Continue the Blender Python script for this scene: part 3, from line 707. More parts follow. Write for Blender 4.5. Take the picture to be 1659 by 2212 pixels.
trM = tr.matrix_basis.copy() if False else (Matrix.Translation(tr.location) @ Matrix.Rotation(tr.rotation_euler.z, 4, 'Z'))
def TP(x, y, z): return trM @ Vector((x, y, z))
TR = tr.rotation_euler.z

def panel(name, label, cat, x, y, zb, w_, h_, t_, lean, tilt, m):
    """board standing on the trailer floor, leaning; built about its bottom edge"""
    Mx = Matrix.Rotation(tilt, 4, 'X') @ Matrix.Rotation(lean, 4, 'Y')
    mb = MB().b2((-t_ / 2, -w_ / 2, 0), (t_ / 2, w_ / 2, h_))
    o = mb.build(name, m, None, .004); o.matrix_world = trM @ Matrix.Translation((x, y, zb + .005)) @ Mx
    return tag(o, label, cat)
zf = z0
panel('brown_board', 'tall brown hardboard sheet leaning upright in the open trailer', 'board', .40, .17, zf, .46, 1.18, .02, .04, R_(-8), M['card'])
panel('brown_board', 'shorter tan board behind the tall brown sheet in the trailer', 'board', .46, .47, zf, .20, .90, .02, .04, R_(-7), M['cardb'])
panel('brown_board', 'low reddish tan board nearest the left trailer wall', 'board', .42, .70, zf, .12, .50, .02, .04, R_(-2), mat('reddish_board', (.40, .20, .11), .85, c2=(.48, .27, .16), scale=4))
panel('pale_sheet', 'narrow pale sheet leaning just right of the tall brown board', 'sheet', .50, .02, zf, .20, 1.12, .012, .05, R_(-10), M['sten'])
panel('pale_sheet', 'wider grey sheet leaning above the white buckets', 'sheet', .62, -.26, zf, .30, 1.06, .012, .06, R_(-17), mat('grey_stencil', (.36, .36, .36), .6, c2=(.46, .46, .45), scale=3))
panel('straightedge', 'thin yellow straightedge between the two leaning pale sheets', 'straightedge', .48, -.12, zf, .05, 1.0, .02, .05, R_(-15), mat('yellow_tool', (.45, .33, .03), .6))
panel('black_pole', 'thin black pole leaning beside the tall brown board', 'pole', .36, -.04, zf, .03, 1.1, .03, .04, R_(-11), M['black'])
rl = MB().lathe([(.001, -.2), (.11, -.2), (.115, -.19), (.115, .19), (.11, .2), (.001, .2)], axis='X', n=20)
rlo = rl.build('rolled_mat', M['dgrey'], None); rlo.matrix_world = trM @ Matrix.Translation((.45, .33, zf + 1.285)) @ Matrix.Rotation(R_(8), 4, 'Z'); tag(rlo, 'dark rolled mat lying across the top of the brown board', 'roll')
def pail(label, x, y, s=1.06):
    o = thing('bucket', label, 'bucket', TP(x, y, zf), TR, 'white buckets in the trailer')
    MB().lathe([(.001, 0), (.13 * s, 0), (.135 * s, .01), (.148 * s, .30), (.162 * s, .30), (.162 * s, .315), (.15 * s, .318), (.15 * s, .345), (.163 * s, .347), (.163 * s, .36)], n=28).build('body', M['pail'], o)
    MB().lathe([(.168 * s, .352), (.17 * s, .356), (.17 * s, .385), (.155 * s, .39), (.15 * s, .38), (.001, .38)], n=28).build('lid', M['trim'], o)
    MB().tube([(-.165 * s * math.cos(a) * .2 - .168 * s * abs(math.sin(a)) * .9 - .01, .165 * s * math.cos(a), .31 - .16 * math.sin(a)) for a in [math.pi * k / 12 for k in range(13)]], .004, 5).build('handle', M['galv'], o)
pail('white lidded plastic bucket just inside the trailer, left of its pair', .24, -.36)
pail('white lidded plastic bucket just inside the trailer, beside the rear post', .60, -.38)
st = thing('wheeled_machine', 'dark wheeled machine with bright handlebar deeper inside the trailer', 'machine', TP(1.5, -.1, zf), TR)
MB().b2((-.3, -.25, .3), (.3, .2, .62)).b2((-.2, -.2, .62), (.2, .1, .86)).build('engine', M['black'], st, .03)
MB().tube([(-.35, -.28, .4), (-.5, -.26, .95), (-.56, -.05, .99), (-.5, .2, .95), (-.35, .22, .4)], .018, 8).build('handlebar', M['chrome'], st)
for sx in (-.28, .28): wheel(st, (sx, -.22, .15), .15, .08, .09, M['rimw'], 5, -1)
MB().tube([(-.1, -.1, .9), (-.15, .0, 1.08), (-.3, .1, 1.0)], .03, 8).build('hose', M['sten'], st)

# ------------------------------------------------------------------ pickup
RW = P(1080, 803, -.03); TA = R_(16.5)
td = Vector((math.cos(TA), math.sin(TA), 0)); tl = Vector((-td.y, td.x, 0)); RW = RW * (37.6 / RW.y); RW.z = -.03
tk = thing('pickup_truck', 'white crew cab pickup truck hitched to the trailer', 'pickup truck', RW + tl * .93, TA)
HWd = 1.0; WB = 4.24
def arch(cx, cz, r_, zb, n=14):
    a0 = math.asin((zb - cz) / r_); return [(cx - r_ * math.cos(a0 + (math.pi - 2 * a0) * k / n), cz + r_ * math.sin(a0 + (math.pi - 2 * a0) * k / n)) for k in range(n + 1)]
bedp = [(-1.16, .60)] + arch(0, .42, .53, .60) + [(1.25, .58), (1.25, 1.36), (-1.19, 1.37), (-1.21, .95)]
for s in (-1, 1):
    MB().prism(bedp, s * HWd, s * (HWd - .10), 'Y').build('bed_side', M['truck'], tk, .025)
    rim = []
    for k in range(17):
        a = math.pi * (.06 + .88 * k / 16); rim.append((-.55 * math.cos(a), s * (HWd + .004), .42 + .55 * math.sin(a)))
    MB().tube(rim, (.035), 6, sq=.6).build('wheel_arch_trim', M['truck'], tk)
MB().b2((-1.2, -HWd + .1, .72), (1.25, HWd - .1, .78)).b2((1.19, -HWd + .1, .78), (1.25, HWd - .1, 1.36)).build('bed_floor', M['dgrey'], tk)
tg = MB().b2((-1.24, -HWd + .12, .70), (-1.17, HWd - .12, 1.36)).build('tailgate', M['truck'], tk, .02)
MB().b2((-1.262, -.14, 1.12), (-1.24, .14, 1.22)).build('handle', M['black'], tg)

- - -

[WHAT NEEDS TO BE DONE] Please print exactly what appears from the first line of the data through the line with "TR = tr.rotation_euler.z", including both of those lines and nothing past them.

[TASK OUTPUT]
Continue the Blender Python script for this scene: part 3, from line 707. More parts follow. Write for Blender 4.5. Take the picture to be 1659 by 2212 pixels.
trM = tr.matrix_basis.copy() if False else (Matrix.Translation(tr.location) @ Matrix.Rotation(tr.rotation_euler.z, 4, 'Z'))
def TP(x, y, z): return trM @ Vector((x, y, z))
TR = tr.rotation_euler.z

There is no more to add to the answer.